С тех пор сто дней и ночей четверо сыновей России ждали, верили, надеялись, просто представить себе не могли, что Родина-Мать обернется к ним злой мачехой. “Лучше умереть стоя, чем жить на коленях”… Любовь Васильевна никогда не изменяла своим принципам. Лишь один раз в жизни она встала на колени: перед генералом Лебедем, когда летом 1996 года он перед президентскими выборами подписывал Хасавюртовский мирный договор. Тогда мать еще не знала, жив ее сын или нет. Она искала Женю по всей Чечне, через бесконечных “посредников”-чеченцев, которые сделали из похищения людей прибыльный “бизнес”. Она целовала руки важному генералу, умоляла: “Александр Иванович, миленький! Посмотрите, сколько матерей ищут здесь сыновей! Сделайте так, чтобы нам вернули наших детей — живых или мертвых!” Матерей там тогда было около двухсот, и бывалые военные до сих пор говорят, что не было на войне ничего страшнее, чем глядеть в глаза этим женщинам. Но Александр Иванович просто не заметил Любовь Васильевну, да и других солдатских матерей.
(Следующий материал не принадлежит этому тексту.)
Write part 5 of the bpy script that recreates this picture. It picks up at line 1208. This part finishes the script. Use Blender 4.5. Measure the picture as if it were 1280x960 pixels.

Делалась большая политика, надвигались президентские выборы, от того, кто возглавит Российское государство, зависели судьбы неправедных капиталов. Надо было во что бы то ни стало провести больного Ельцина в президенты на второй срок. И скороспелый мирный договор о прекращении боевых действий в Чечне как нельзя лучше подходил для этого. Было ли дело в Кремле, на заоблачных вершинах власти, до каких-то сотен или тысяч без вести пропавших, плененных солдат, живых или мертвых чужих сыновей? Об их выдаче или обмене, об их существовании даже не упомянули в Хасавюртовском мирном договоре. О них просто забыли.
В то время, когда Женя еще был жив, Любови Васильевне Родионовой в Курилово пришла телеграмма, что ее сын самовольно оставил часть. Честный, принципиальный, всегда верный данному слову Женя?! Этого просто не могло быть, это была неправда. Лишь когда милиция стала искать “дезертира”, осознала мать, что пришла беда. В первую чеченскую войну подобные телеграммы получали многие семьи солдат-срочников. Отметка в личном деле “СОЧ” (самовольное оставление части) была типичной. Командование частей скрывало, что солдаты в плену, называя их дезертирами. Жене и его товарищам очень не повезло с командирами. Бросить солдат одних, ночью, в одинокой незащищенной будке, а самим сладко спать на заставе в трехстах метрах от нее — преступление это или нет? В то время, когда израненный Олег Зобов спасал своих солдат, другие были форменными предателями.